Evimizi sürekli değiştirdik. En geç 22.00 civarı evde olmak zorundaydık. Polisler bazı köşelerde kimlik soruyorlardı, onları kimliklerimizi uzaktan göstererek aşabiliyorduk ama, bazıları ellerinde listeyle bekliyorlardı. O kontrol yerlerini kestirmek, koklamak, hafızaya kaydetmek gerekiyordu. Polisin seçeceği insan tipinde olmamak gerekiyordu, o yüzden sürekli farklı kendimiz olmayan bir tiple dolaştık. Bazı semtlerin belediye otobüslerinde listeyle kimlik kontrolu yapılırdı. Şehir hapishaneye dönüşmüştü, akrabaların olduğu semtlerin yakınından geçilmemeliydi. Şehirler arası otobüslerde de durum aynıydı. En güvenilir seyahat aracı uçaktı, o da çok pahalıydı. Ayrıca otelde kalmak imkansızdı. Bazı özel günlerde işe gitmek dahil, evden hiç çıkmamak gerekiyordu.
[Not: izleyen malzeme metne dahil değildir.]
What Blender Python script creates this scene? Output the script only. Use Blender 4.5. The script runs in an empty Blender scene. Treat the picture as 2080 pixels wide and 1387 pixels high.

Özellikle meyhanelerde listeyle kontrol sıkça yapılırdı, kaç defa sahipleri sayesinde arka kapıdan kaçırıldık. Nedenini söyleyemesek de anlıyorlardı. Ben Karikatüristler Derneği’nin kimliğini de kullandığım için çoğu yerde onu gösteriyordum, gazeteciyim diye geçiyordum. Jale’nin bir gün çantası çalındı ve sonra kimliksiz kaldı, evlilik cüzdanıyla idare etmeye çalıştı.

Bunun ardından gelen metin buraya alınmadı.